As the mother of six, I have a bit of experience in what clothes a nursing mother needs and perhaps could offer some help. I tried the very expensive and trendy catalog clothes and I can tell you now that the easiest and most comfortable clothing for me and the baby was over-sized t-shirts!

I would buy pretty ones and tie a knot at the hip when I was not nursing the baby. When it was time for nursing, I untied the knot and had plenty of room for baby and enough soft material to keep myself covered. At one time, I was nursing two babies (one adopted and one home-birthed). The t-shirts really worked well for me.
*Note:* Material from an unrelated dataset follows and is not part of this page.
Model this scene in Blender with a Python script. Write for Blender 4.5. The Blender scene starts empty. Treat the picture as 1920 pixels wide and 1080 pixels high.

I nursed all my babies in malls, restaurants, and even walking around flea markets and nobody really could tell because I was covered by my t-shirts. Also, it helps uncomplicate matters if you go without a bra. But if there are times when you just can't, then get one that is easily accessible to opening and closing with one hand.
Kay A.

Additional TDS Resource: More ideas on clothes for nursing moms

Sewing Patches

I have a solution for sewing patches on clothes. If you use clear nylon thread, the thread will not show at all, and if you are not the best at sewing, mistakes will not show. I have used this thread for many patches with great success. It is also extremely durable!
Maureen M. in Virginia Beach, VA

Traveling With Gifts?

For gift wrapping, I'd like to suggest that wire-edged ribbon is the way to go! I don't buy any other ribbon. Why? Because if a present has to be transported, I can mash the bow flat, and then when we arrive, the bow can be re-formed thanks to the wire. Packages are easily tied with the ribbon and then just a simple "shoelace" bow. The bow looks elegant because of the wire edge that can be "tweaked." The best part is that the wired ribbon can be reused over and over again. We have some that date back several years!